Em 2004, uma mudança nas regras da FIFA abriu a porta a “arrependidos” e facilitou a vida a jogadores elegíveis. Podem, desde então, mudar de seleção mesmo que tenham representado uma outra nos escalões jovens. Foi o caso de Ziyech. Vestiu a camisola dos Países-Baixos nas seleções jovens antes de se juntar ao sonho marroquino. O mesmo aconteceu com Zakaria Aboukhal.
Esta escolha, mais não é do que uma inversão de uma prática levada a cabo por seleções europeias, cujo exemplo francês é a melhor ilustração, de recrutamento de jovens talentos nas ex-colónias. Uma tática cujo resultado foi visível pois elevou a seleção francesa a campeã do mundo, em 1998 e 2018.
Marrocos e França estão ligados por relações político-diplomáticas. A nação do norte de África foi protetorado francês entre 1912 e 1952. Entre um passado colonial e um presente migratório, o território gaulês serviu, ao longo dos anos, de nova pátria para centenas de milhares de emigrantes marroquinos. Estima-se que hoje são mais de um milhão e meio.

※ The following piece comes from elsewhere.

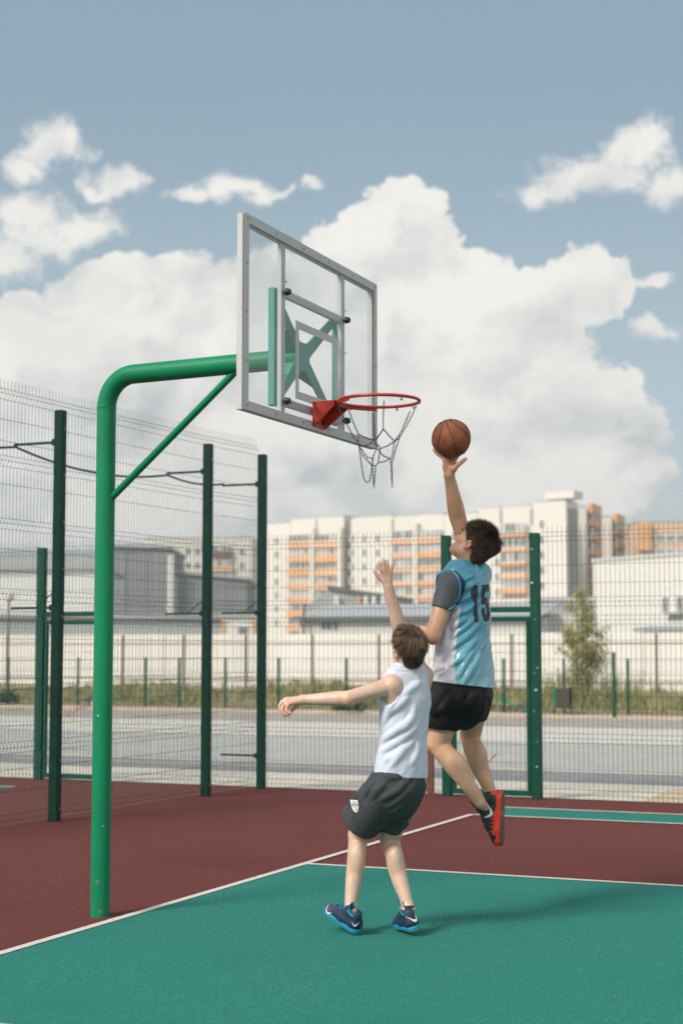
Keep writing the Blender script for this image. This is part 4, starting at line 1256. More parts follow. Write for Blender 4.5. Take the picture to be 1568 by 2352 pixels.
def add_head(sd_, c, F_, U_, neck, sc=1.):
    r, f, u = axes(F_, U_); c = Vector(c)

    def L(x, y, z): return c + (r * x + f * y + u * z) * sc
    A = (r, f, u); B = lambda p, q, k=.015, op='add': sd_.ball(L(*p), [e * sc for e in q], k, op, A)
    B((0, -.012, .035), (.074, .094, .084)); B((0, .030, -.035), (.060, .062, .078), .03)
    B((0, .052, -.085), (.040, .040, .034), .03); B((0, .070, -.100), (.022, .022, .018), .02)
    for q in (-1, 1):
        B((q * .045, .012, -.070), (.022, .030, .028), .03); B((q * .043, .058, -.028), (.022, .022, .018), .02)
        sd_.cone(L(q * .012, .086, .020), L(q * .045, .070, .022), .010 * sc, .009 * sc, .012)
        B((q * .031, .098, .000), (.017, .013, .011), .010, 'sub'); B((q * .031, .074, .000), (.014, .014, .011), .004)
        # ear: dish with a rim and a lobe
        e = L(q * .074, -.008, -.018); ea = (r * q, f, u); tilt = (r * q * .86 - f * .5, f * .86 + r * q * .5, u)
        sd_.ball(e + r * q * .008 * sc, [.009 * sc, .019 * sc, .031 * sc], .008, 'add', tilt)
        sd_.ball(e + (r * q * .017 - f * .001) * sc, [.007 * sc, .010 * sc, .017 * sc], .006, 'sub', tilt)
        sd_.ball(e + (r * q * .007 + f * .003 - u * .026) * sc, [.007 * sc, .009 * sc, .010 * sc], .008, 'add', tilt)
        B((q * .012, .094, -.043), (.008, .010, .008), .008)
    sd_.cone(L(0, .088, .008), L(0, .109, -.036), .008 * sc, .0125 * sc, .012)
    B((0, .088, -.066), (.022, .010, .006), .006); B((0, .087, -.077), (.019, .010, .007), .006)
    B((0, .100, -.0715), (.020, .008, .0016), .003, 'sub')
    sd_.cone(L(0, -.022, -.05), neck[0], .056 * sc, neck[1], .03); return L, A


def finger(sd_, pts, r0=.0092, r1=.0070): sd_.chain(pts, [r0 - (r0 - r1) * i / (len(pts) - 1) for i in range(len(pts))], .006)


def strands(name, roots, dirs, lens, m, parent, w=.0016, seg=4, curve=None, seed=0, cols=None):
    """hair: tapered ribbons bent along a path"""
    r_ = np.random.default_rng(seed); V_ = []; F_ = []; C_ = []
    for i, (p, d, l) in enumerate(zip(roots, dirs, lens)):
        p = Vector(p); d = Vector(d).normalized(); side = d.orthogonal().normalized(); side = (Matrix.Rotation(r_.random() * 6.28, 3, d) @ side) * w
        o = len(V_); q = p.copy(); dd = d.copy()
        for k in range(seg + 1):
            t = 1 - .85 * k / seg; V_ += [q - side * t, q + side * t]
            if k < seg:
                F_.append((o + 2 * k, o + 2 * k + 1, o + 2 * k + 3, o + 2 * k + 2)); q = q + dd * (l / seg)
                if curve is not None: dd = (dd + Vector(curve(q, i)) / seg).normalized()
        C_ += [cols[i]] * (2 * seg + 2)
    C_ = np.array(C_)
    return np_mesh(name, np.array([list(v) for v in V_]), np.array(F_), m, parent, lambda v: C_, relax=0)[0]


def shoe(parent, heel, toe, up, pal, label=None, mark='logo_mark', scale=1., side_mark=1, toe_mark=False, extra=None):
    """heel and toe are points on the sole; up is the way out of the foot"""
    heel, toe = Vector(heel), Vector(toe); x = (toe - heel).normalized(); y = Vector(up).cross(x).normalized(); z = x.cross(y)
    Ls = (toe - heel).length; k = Ls / .30

    def W(a, b, c): return heel + (x * a + y * b + z * c) * k
    lo = [min((W(a, b, c))[i] for a in (-.05, .36) for b in (-.09, .09) for c in (-.05, .17)) for i in range(3)]
    hi = [max((W(a, b, c))[i] for a in (-.05, .36) for b in (-.09, .09) for c in (-.05, .17)) for i in range(3)]
    ax = (x, y, z); h = .0035
    g = Sdf(lo, hi, h)
    hi_ = pal.get('high', 0.)
    g.cone(W(.042, 0, .055), W(.048, 0, .100 + hi_ * .4), .040 * k, .037 * k, .02); g.cone(W(.045, 0, .045), W(.13, 0, .050), .041 * k, .043 * k, .02)
    g.cone(W(.09, 0, .085 + hi_), W(.20, -.002, .048 + hi_ * .6), .034 * k, .036 * k, .02); g.cone(W(.13, 0, .042), W(.225, -.002, .036), .043 * k, .044 * k, .02, flat=z, fs=.85)
    g.ball(W(.245, 0, .034), [.052 * k, .043 * k, .026 * k], .02, 'add', ax)
    g.cone(W(.090, 0, .105 + hi_), W(.078, 0, .128 + hi_ * 1.8), .020 * k, .018 * k, .012)                      # tongue
    g.cone(W(.050, 0, .075), W(.058, 0, .17), .027 * k, .031 * k, .006, op='sub')             # ankle opening
    g.plane(W(0, 0, .024), -z)
    v, f = g.mesh()
    hv = Vector(heel); ya, za, xa = np.array(y), np.array(z), np.array(x); hh = np.array(heel)

    def colr(p):
        q = (p - hh) / k; a, b, c = q @ xa, q @ ya, q @ za
        o = np.tile(np.array(pal['upper']), (len(p), 1)); o[(c > .100) & (a < .10)] = pal['collar']; o[a > .215] = pal['toe']
        if 'rand' in pal:
            rand, colour = pal['rand']; o[rand(a, b, c)] = colour
        return o
    root, v, f = np_mesh('shoe', v, f, M['shoe'], parent, colr, 1)
    tree = bvh(v, f)
    for nm, c0, c1, col, grow in (('midsole', .006, .030, pal['mid'], .006), ('outsole', 0, .009, pal['out'], .002)):
        g = Sdf(lo, hi, h)
        R_ = [(.040, 0, .036 + grow), (.12, .004 * 0, .036 + grow), (.205, -.003, .044 + grow), (.258, 0, .036 + grow)]
        for (a, b, r0), (a2, b2, r2) in zip(R_[:-1], R_[1:]): g.cone(W(a, b, .02), W(a2, b2, .02), r0 * k, r2 * k, .012, flat=z, fs=3.0)
        top = c1; g.plane(W(0, 0, top), z + x * .0 - x * .03); g.plane(W(0, 0, c0), -z)
        if nm == 'outsole': g.cone(W(.115, -.08, -.002), W(.115, .08, -.002), .014 * k, .014 * k, .004, op='sub')
        a_, b_ = g.mesh()
        if len(b_): 
            cc = np.array(col); np_mesh(nm, a_, b_, M['shoe_sole'], root, lambda p: np.tile(cc, (len(p), 1)), 1)
    # laces: crossing cords on the instep and a bow
    b = MB()
    for i in range(5):
        a = .108 + .022 * i; pts = []
        for q in range(9):
            e = -1 + 2 * q / 8; s_ = W(a + .012 * e * (-1) ** i, .022 * e, .16); hit = tree.ray_cast(s_, -z)
            if hit[0] is not None: pts.append(hit[0] + hit[1] * .003)
        if len(pts) > 2: b.tube(pts, .0032, 6)
    c = W(.100, 0, .112 + hi_)
    for sg in (-1, 1):
        b.tube([c, c + (y * sg * .022 + z * .016 + x * .006) * k, c + (y * sg * .040 + z * .002 + x * .016) * k, c + (y * sg * .024 - z * .010 + x * .010) * k, c], .0034, 6)
        b.tube([c, c + (y * sg * .018 + x * .024 - z * .004) * k, c + (y * sg * .036 + x * .045 - z * .02) * k], .003, 6)
    b.tube([W(.070, 0, .124 + hi_ * 1.8), W(.076, 0, .150 + hi_ * 1.8), W(.088, 0, .128 + hi_ * 1.8)], .0045, 6)
    b.build('lace', pal['lace'], root, True)
    b = MB(); pts = []
    for q in range(25):
        a = 2 * math.pi * q / 24; p0 = W(.054 + .036 * math.cos(a), .034 * math.sin(a), .112 + .008 * math.cos(a)); near = tree.find_nearest(p0)
        pts.append(near[0] + near[1] * .001)
    b.tube(pts[:-1], .0042, 6, closed=True); b.build('collar_trim', pal['trim'], root, True)
    if side_mark:
        sg = side_mark
        decal(mark, tree, lambda u, w: SWOOSH(u / .105, w / .105), -.055, .055, -.03, .04, lambda u, w: W(.085 - u * pal.get('flip', 1) + .01, .12 * sg, .068 + w), lambda u, w: -y * sg, M['mark_white'], root, .0022, .003)
    if toe_mark:
        decal(mark, tree, lambda u, w: SWOOSH(u / .085, w / .085), -.045, .045, -.03, .03, lambda u, w: W(.222 + w, .1, .045 - u * .6), lambda u, w: -y, M['mark_white'], root, .0022, .003)
    if extra: extra(root, tree, W, x, y, z, k)
    return root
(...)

Esta relação franco-marroquina ajuda a maquilhar a seleção de Marrocos. Para além do treinador Walid Regragui, filho de emigrantes marroquinos, nascido em França, Sofiane Boufal e Romain Saiss, são “franceses” de origem marroquina.
Mas a herança espalha-se por outros países e este desejo de assumir-se como Leão do Atlas está igualmente presente em quatro jogadores nascidos na Bélgica, outros quatro nascidos nos Países-Baixos e dois em Espanha, entre eles, a estrela Achraf Hakimi, o Panenka do século XXI ( autor da grande penalidade que eliminou a seleção orientada por Luís Enrique) e o colega de Kylian Mbappe, no PSG.
Hoje, se saberá qual dos amigos ficará a rir, sendo certo que, pelo que até aqui fez, Hakimi, e Marrocos, já entraram na galeria da história do futebol mundial.
Integrado no grupo F, Marrocos (22.ª do ranking FIFA) venceu a Bélgica (2.ª do ranking) e o Canadá na segunda aparição num campeonato do mundo e empatou com a Croácia (vice-campeã mundial em título).
No mata-mata, o califado derrubou Espanha nas grandes penalidades e, de seguida, Portugal (1-0), repetindo a vitória (3-1) de 1986, no Mundial do México, campeonato em que atirou a equipa das Quinas para fora da competição na fase de grupos.